Dit kun je trainen door oefeningen zoals achterwaarts en overgangen rijden, maar ook door je draf te verzamelen en verruimen.

Bij verzamelen wordt de achterhand actief onder de massa geplaatst waardoor het paard zich bergopwaarts lijkt te bewegen. Dit gaat vaak gepaard met een minder snel tempo dan in de arbeidsdraf.

De arbeidsdraf zit tussen de verzamelen en verruimen in. Het paard heeft een gelijkmatig ritme en evenwichtige passen met voldoende stuwing vanuit de achterhand.
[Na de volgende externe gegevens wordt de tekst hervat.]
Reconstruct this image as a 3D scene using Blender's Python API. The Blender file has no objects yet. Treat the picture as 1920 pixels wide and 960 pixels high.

Bij verruimen kennen we twee opties: de middendraf en de uitgestrekte draf. In de middendraf worden de passen zichtbaar verlengd en mag de hals iets strekken. Bij uitgestrekte draf breidt het paard zijn beweging zo ver mogelijk uit naar voren, met zeer sterke impuls vanuit de achterhand.

Drafbalken gebruiken

Om je paard gelijkmatig te leren draven, heb je balans nodig. Dit kun je bevorderen door drafbalken in de training te gebruiken.

Leg een aantal drafbalken neer op een volte van 15 meter doorsnee. Houd zo’n 1.20m tot 1.50m tussen de balken, afhankelijk van de stapgrootte van je paard.

Bij het longeren kun je het paard over de balkjes heen sturen.

Je kunt dit eerst oefenen in stap. Wanneer je paard aan de balkjes gewend is, kun je aandraven. Door de balkjes leert het paard zich actief te richten op het optillen van de benen en het sturen van zijn zweefmoment.

Ook kun je op deze manier de stapgrootte beïnvloeden, door de ruimte tussen de balken wat te variëren. Begin echter altijd bij de natuurlijke stapgrootte van je paard.

Drafpaarden

De draf is een interessante gang, met snelheid, kracht, evenwicht en uithoudingsvermogen. Het zal je dus niet verbazen, dat er een aparte tak van de paardensport voor is gemaakt!

De paarden die men hiervoor gebruikt, worden drafpaarden of dravers genoemd. Dit zijn paarden die speciaal gefokt zijn met het doel zo hard mogelijk te kunnen draven, zonder over te gaan in galop.

Bij deze sport wordt het paard voor een sulky gezet, een tweewielige, lichte kar waarop één menner plaatsneemt. Er zit dus geen ruiter op de rug, zoals bij de rensport met rengalop.

Vaak worden drafpaarden na hun loopbaan voor de sulky omgeschoold tot recreatierijpaard. Sommigen gaan actief springen of dressuur lopen, echter dienen ze hiervoor de soepele overgang naar galop te beheersen.

De populariteit van deze sport is de afgelopen decennia sterk verminderd, waardoor bekende drafbanen zoals Duindigt (in Wassenaar) en Wolvega bijna geheel ongebruikt blijven.